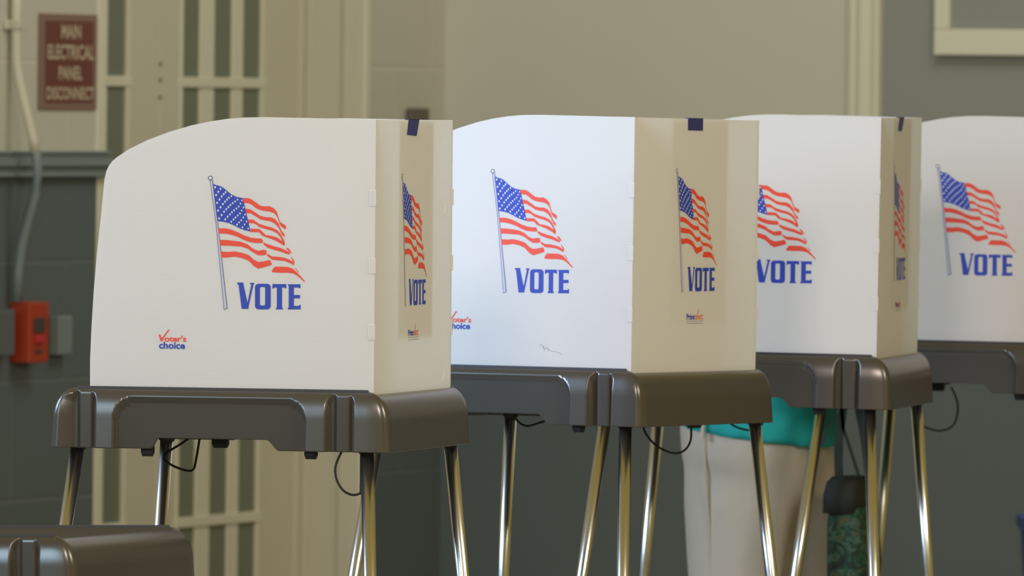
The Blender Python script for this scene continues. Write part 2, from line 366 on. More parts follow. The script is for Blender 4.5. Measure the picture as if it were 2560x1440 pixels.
RIB = [
 [(445,285,330),(500,287,335),(530,300,350),(570,330,382),(610,358,400),(650,365,408),(700,363,415),(740,385,430),(765,415,455),(785,480,505),(800,515,545),(825,530,570),(852,548,583)],
 [(468,385,428),(515,392,430),(560,420,455),(610,455,488),(660,466,500),(710,468,508),(750,485,530),(785,530,570),(800,575,603),(815,603,632),(840,628,657)],
 [(490,487,522),(545,490,525),(570,510,535),(600,530,560),(660,550,580),(720,565,595),(770,590,620),(800,622,655),(820,660,700),(840,700,738)],
 [(515,575,608),(600,578,610),(625,600,640),(660,635,655),(720,645,675),(770,660,698),(810,690,722),(836,712,738)],
 [(208,570,620),(280,572,622),(340,585,635),(400,610,655),(460,640,685),(520,660,705),(580,668,712),(620,668,712),(635,690,710)],
 [(640,705,725),(680,722,757),(740,742,777),(800,757,792),(850,780,812),(887,800,824)],
 [(220,680,735),(290,682,735),(360,690,740),(430,700,745),(490,725,765),(540,765,800),(590,785,828),(640,775,828),(668,782,820)],
 [(675,812,832),(720,838,870),(780,842,876),(840,852,882),(890,870,902),(928,900,924)],
 [(232,790,850),(300,795,848),(370,790,840),(440,805,855),(500,825,880),(550,870,930),(590,890,955),(640,885,942),(700,872,925),(716,900,918)],
 [(718,975,986),(745,935,990),(800,935,993),(870,937,993),(920,955,1000),(950,985,1015),(985,1020,1042),(1030,1070,1084)],
 [(855,755,765),(880,765,792),(905,800,812)], [(900,840,848),(925,870,897),(934,885,902)], [(940,945,952),(972,985,998)]]
VOTE_V = [(392,1085),(450,1085),(450,1100),(489,1275),(525,1102),(513,1100),(513,1088),(553,1088),(553,1103),(545,1104),(498,1320),(498,1335),(435,1335),(432,1320),(404,1105),(392,1102)]
def arc(cx, cy, r, a0, a1, n=5): return [(cx+r*math.cos(math.radians(a0+(a1-a0)*k/n)), cy+r*math.sin(math.radians(a0+(a1-a0)*k/n))) for k in range(n+1)]
def rr(x0, y0, x1, y1, r): return arc(x1-r, y0+r, r, -90, 0)+arc(x1-r, y1-r, r, 0, 90)+arc(x0+r, y1-r, r, 90, 180)+arc(x0+r, y0+r, r, 180, 270)
VOTE_T = [(725,1100),(857,1100),(857,1140),(843,1140),(840,1133),(816,1133),(816,1322),(824,1325),(824,1340),(758,1340),(758,1325),(767,1322),(767,1133),(742,1133),(738,1142),(725,1142)]
VOTE_E = [(872,1102),(990,1102),(990,1140),(978,1140),(975,1133),(928,1133),(928,1203),(986,1203),(986,1236),(928,1236),(928,1306),(978,1306),(981,1296),(992,1296),(992,1340),(870,1340),(870,1325),(879,1322),(879,1118),(872,1115)]

def print_meshes(put, parent, shift, logo):
    """flag, VOTE and small lettering; put(a, w, lift) -> local point"""
    def P(pts, g, mi, lift): g.poly([put(*tr(x, y), lift) for x, y in pts], mi)
    g = MB()
    P([(131,118),(161,118),(211,540),(300,1332),(264,1346),(189,540)], g, 4, 0.0003)
    P([(137,122),(155,122),(206,540),(293,1328),(268,1338),(195,540)], g, 3, 0.0005)
    ring_o = arc(137, 95, 22, 0, 360, 20)[:-1]; ring_i = arc(137, 95, 13, 0, 360, 20)[:-1]
    n = len(ring_o); g.add([put(*tr(x, y), 0.0006) for x, y in ring_o+ring_i], [(k, (k+1) % n, n+(k+1) % n, n+k) for k in range(n)], 4)
    P(ring_i, g, 2, 0.0006)
    P(CANTON, g, 0, 0.0004)
    # stars
    def cant(s, t):
        top = [(165,150),(235,172),(300,222),(385,275),(443,285)]; bot = [(207,503),(290,515),(370,548),(440,585),(516,603)]
        q = s*4; i = min(3, int(q)); fr = q-i
        a = [top[i][k]*(1-fr)+top[i+1][k]*fr for k in (0, 1)]; b = [bot[i][k]*(1-fr)+bot[i+1][k]*fr for k in (0, 1)]
        return a[0]*(1-t)+b[0]*t, a[1]*(1-t)+b[1]*t
    for j in range(11):
        for i in range(9):
            if (i+j) % 2: continue
            s_, t_ = (j+0.55)/11.1, (i+0.75)/9.5
            x, y = cant(s_, t_)
            pts = []
            for k in range(10):
                r = (13 if k % 2 == 0 else 7)*(1.0-0.25*s_); a = math.radians(36*k+10)
                pts.append((x+r*0.85*math.sin(a), y-r*1.15*math.cos(a)))
            P(pts, g, 2, 0.0007)
    for rb in RIB:
        k = len(rb); vs = [put(*tr(x, a), 0.0004) for x, a, b in rb]+[put(*tr(x, b), 0.0004) for x, a, b in rb]
        g.add(vs, [(i, i+1, k+i+1, k+i) for i in range(k-1)], 1)
    g.build('flag_print', [M['blue'], M['red'], M['star'], M['pole'], M['line']], parent, shift)
    g = MB()
    P(VOTE_V, g, 0, 0.0004); P(VOTE_T, g, 0, 0.0004); P(VOTE_E, g, 0, 0.0004)
    o_, i_ = rr(560, 1097, 709, 1340, 34), rr(607, 1128, 656, 1302, 14); n = len(o_)
    g.add([put(*tr(x, y), 0.0004) for x, y in o_+i_], [(k, (k+1) % n, n+(k+1) % n, n+k) for k in range(n)], 0)
    g.build('vote_lettering', M['blue'], parent, shift)
    g = MB()
    if logo == 'voter':
        def tv(x, y): return (-0.3911+(x-480)*5.6e-5, 0.1087-(y-440)*5.16e-5)
        def PV(pts, mi): g.poly([put(*tv(x, y), 0.0004) for x, y in pts], mi)
        PV([(478,620),(530,600),(585,735),(640,660),(700,570),(790,445),(850,440),(760,560),(690,670),(640,760),(615,835),(545,840)], 0)
        x0, z0 = tv(672, 850); x1, z1 = tv(1385, 640)
        vs, fs = text_geo("oter's", (x0, x1, z0, z1), lambda a, b: put(a, b, 0.0004), bold=0.03); g.add(vs, fs, 0)
        x0, z0 = tv(495, 1095); x1, z1 = tv(1345, 855)
        vs, fs = text_geo("choice", (x0, x1, z0, z1), lambda a, b: put(a, b, 0.0005), bold=0.03); g.add(vs, fs, 1)
        g.build('voters_choice_lettering', [M['red'], M['blue']], parent, shift)
    else:
        vs, fs = text_geo("Print", (-0.250, -0.215, 0.0925, 0.1035), lambda a, b: put(a, b, 0.0004), bold=0.03); g.add(vs, fs, 0)
        vs, fs = text_geo("elect", (-0.214, -0.180, 0.0925, 0.1060), lambda a, b: put(a, b, 0.0004), bold=0.01); g.add(vs, fs, 1)
        g.poly([put(-0.205, 0.104, 0.0005), put(-0.203, 0.104, 0.0005), put(-0.198, 0.113, 0.0005), put(-0.200, 0.113, 0.0005)], 1)
        g.poly([put(-0.250, 0.0895, 0.0004), put(-0.180, 0.0895, 0.0004), put(-0.180, 0.0902, 0.0004), put(-0.250, 0.0902, 0.0004)], 2)
        vs, fs = text_geo("www.printelect.com", (-0.250, -0.180, 0.0840, 0.0872), lambda a, b: put(a, b, 0.0004)); g.add(vs, fs, 2)
        g.build('maker_lettering', [M['blue'], M['orange'], M['grey_ink']], parent, shift)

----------

What the task asks. Except for the pictures, reproduce every line exactly.

Output.
The Blender Python script for this scene continues. Write part 2, from line 366 on. More parts follow. The script is for Blender 4.5. Measure the picture as if it were 2560x1440 pixels.
RIB = [
 [(445,285,330),(500,287,335),(530,300,350),(570,330,382),(610,358,400),(650,365,408),(700,363,415),(740,385,430),(765,415,455),(785,480,505),(800,515,545),(825,530,570),(852,548,583)],
 [(468,385,428),(515,392,430),(560,420,455),(610,455,488),(660,466,500),(710,468,508),(750,485,530),(785,530,570),(800,575,603),(815,603,632),(840,628,657)],
 [(490,487,522),(545,490,525),(570,510,535),(600,530,560),(660,550,580),(720,565,595),(770,590,620),(800,622,655),(820,660,700),(840,700,738)],
 [(515,575,608),(600,578,610),(625,600,640),(660,635,655),(720,645,675),(770,660,698),(810,690,722),(836,712,738)],
 [(208,570,620),(280,572,622),(340,585,635),(400,610,655),(460,640,685),(520,660,705),(580,668,712),(620,668,712),(635,690,710)],
 [(640,705,725),(680,722,757),(740,742,777),(800,757,792),(850,780,812),(887,800,824)],
 [(220,680,735),(290,682,735),(360,690,740),(430,700,745),(490,725,765),(540,765,800),(590,785,828),(640,775,828),(668,782,820)],
 [(675,812,832),(720,838,870),(780,842,876),(840,852,882),(890,870,902),(928,900,924)],
 [(232,790,850),(300,795,848),(370,790,840),(440,805,855),(500,825,880),(550,870,930),(590,890,955),(640,885,942),(700,872,925),(716,900,918)],
 [(718,975,986),(745,935,990),(800,935,993),(870,937,993),(920,955,1000),(950,985,1015),(985,1020,1042),(1030,1070,1084)],
 [(855,755,765),(880,765,792),(905,800,812)], [(900,840,848),(925,870,897),(934,885,902)], [(940,945,952),(972,985,998)]]
VOTE_V = [(392,1085),(450,1085),(450,1100),(489,1275),(525,1102),(513,1100),(513,1088),(553,1088),(553,1103),(545,1104),(498,1320),(498,1335),(435,1335),(432,1320),(404,1105),(392,1102)]
def arc(cx, cy, r, a0, a1, n=5): return [(cx+r*math.cos(math.radians(a0+(a1-a0)*k/n)), cy+r*math.sin(math.radians(a0+(a1-a0)*k/n))) for k in range(n+1)]
def rr(x0, y0, x1, y1, r): return arc(x1-r, y0+r, r, -90, 0)+arc(x1-r, y1-r, r, 0, 90)+arc(x0+r, y1-r, r, 90, 180)+arc(x0+r, y0+r, r, 180, 270)
VOTE_T = [(725,1100),(857,1100),(857,1140),(843,1140),(840,1133),(816,1133),(816,1322),(824,1325),(824,1340),(758,1340),(758,1325),(767,1322),(767,1133),(742,1133),(738,1142),(725,1142)]
VOTE_E = [(872,1102),(990,1102),(990,1140),(978,1140),(975,1133),(928,1133),(928,1203),(986,1203),(986,1236),(928,1236),(928,1306),(978,1306),(981,1296),(992,1296),(992,1340),(870,1340),(870,1325),(879,1322),(879,1118),(872,1115)]

def print_meshes(put, parent, shift, logo):
    """flag, VOTE and small lettering; put(a, w, lift) -> local point"""
    def P(pts, g, mi, lift): g.poly([put(*tr(x, y), lift) for x, y in pts], mi)
    g = MB()
    P([(131,118),(161,118),(211,540),(300,1332),(264,1346),(189,540)], g, 4, 0.0003)
    P([(137,122),(155,122),(206,540),(293,1328),(268,1338),(195,540)], g, 3, 0.0005)
    ring_o = arc(137, 95, 22, 0, 360, 20)[:-1]; ring_i = arc(137, 95, 13, 0, 360, 20)[:-1]
    n = len(ring_o); g.add([put(*tr(x, y), 0.0006) for x, y in ring_o+ring_i], [(k, (k+1) % n, n+(k+1) % n, n+k) for k in range(n)], 4)
    P(ring_i, g, 2, 0.0006)
    P(CANTON, g, 0, 0.0004)
    # stars
    def cant(s, t):
        top = [(165,150),(235,172),(300,222),(385,275),(443,285)]; bot = [(207,503),(290,515),(370,548),(440,585),(516,603)]
        q = s*4; i = min(3, int(q)); fr = q-i
        a = [top[i][k]*(1-fr)+top[i+1][k]*fr for k in (0, 1)]; b = [bot[i][k]*(1-fr)+bot[i+1][k]*fr for k in (0, 1)]
        return a[0]*(1-t)+b[0]*t, a[1]*(1-t)+b[1]*t
    for j in range(11):
        for i in range(9):
            if (i+j) % 2: continue
            s_, t_ = (j+0.55)/11.1, (i+0.75)/9.5
            x, y = cant(s_, t_)
            pts = []
            for k in range(10):
                r = (13 if k % 2 == 0 else 7)*(1.0-0.25*s_); a = math.radians(36*k+10)
                pts.append((x+r*0.85*math.sin(a), y-r*1.15*math.cos(a)))
            P(pts, g, 2, 0.0007)
    for rb in RIB:
        k = len(rb); vs = [put(*tr(x, a), 0.0004) for x, a, b in rb]+[put(*tr(x, b), 0.0004) for x, a, b in rb]
        g.add(vs, [(i, i+1, k+i+1, k+i) for i in range(k-1)], 1)
    g.build('flag_print', [M['blue'], M['red'], M['star'], M['pole'], M['line']], parent, shift)
    g = MB()
    P(VOTE_V, g, 0, 0.0004); P(VOTE_T, g, 0, 0.0004); P(VOTE_E, g, 0, 0.0004)
    o_, i_ = rr(560, 1097, 709, 1340, 34), rr(607, 1128, 656, 1302, 14); n = len(o_)
    g.add([put(*tr(x, y), 0.0004) for x, y in o_+i_], [(k, (k+1) % n, n+(k+1) % n, n+k) for k in range(n)], 0)
    g.build('vote_lettering', M['blue'], parent, shift)
    g = MB()
    if logo == 'voter':
        def tv(x, y): return (-0.3911+(x-480)*5.6e-5, 0.1087-(y-440)*5.16e-5)
        def PV(pts, mi): g.poly([put(*tv(x, y), 0.0004) for x, y in pts], mi)
        PV([(478,620),(530,600),(585,735),(640,660),(700,570),(790,445),(850,440),(760,560),(690,670),(640,760),(615,835),(545,840)], 0)
        x0, z0 = tv(672, 850); x1, z1 = tv(1385, 640)
        vs, fs = text_geo("oter's", (x0, x1, z0, z1), lambda a, b: put(a, b, 0.0004), bold=0.03); g.add(vs, fs, 0)
        x0, z0 = tv(495, 1095); x1, z1 = tv(1345, 855)
        vs, fs = text_geo("choice", (x0, x1, z0, z1), lambda a, b: put(a, b, 0.0005), bold=0.03); g.add(vs, fs, 1)
        g.build('voters_choice_lettering', [M['red'], M['blue']], parent, shift)
    else:
        vs, fs = text_geo("Print", (-0.250, -0.215, 0.0925, 0.1035), lambda a, b: put(a, b, 0.0004), bold=0.03); g.add(vs, fs, 0)
        vs, fs = text_geo("elect", (-0.214, -0.180, 0.0925, 0.1060), lambda a, b: put(a, b, 0.0004), bold=0.01); g.add(vs, fs, 1)
        g.poly([put(-0.205, 0.104, 0.0005), put(-0.203, 0.104, 0.0005), put(-0.198, 0.113, 0.0005), put(-0.200, 0.113, 0.0005)], 1)
        g.poly([put(-0.250, 0.0895, 0.0004), put(-0.180, 0.0895, 0.0004), put(-0.180, 0.0902, 0.0004), put(-0.250, 0.0902, 0.0004)], 2)
        vs, fs = text_geo("www.printelect.com", (-0.250, -0.180, 0.0840, 0.0872), lambda a, b: put(a, b, 0.0004)); g.add(vs, fs, 2)
        g.build('maker_lettering', [M['blue'], M['orange'], M['grey_ink']], parent, shift)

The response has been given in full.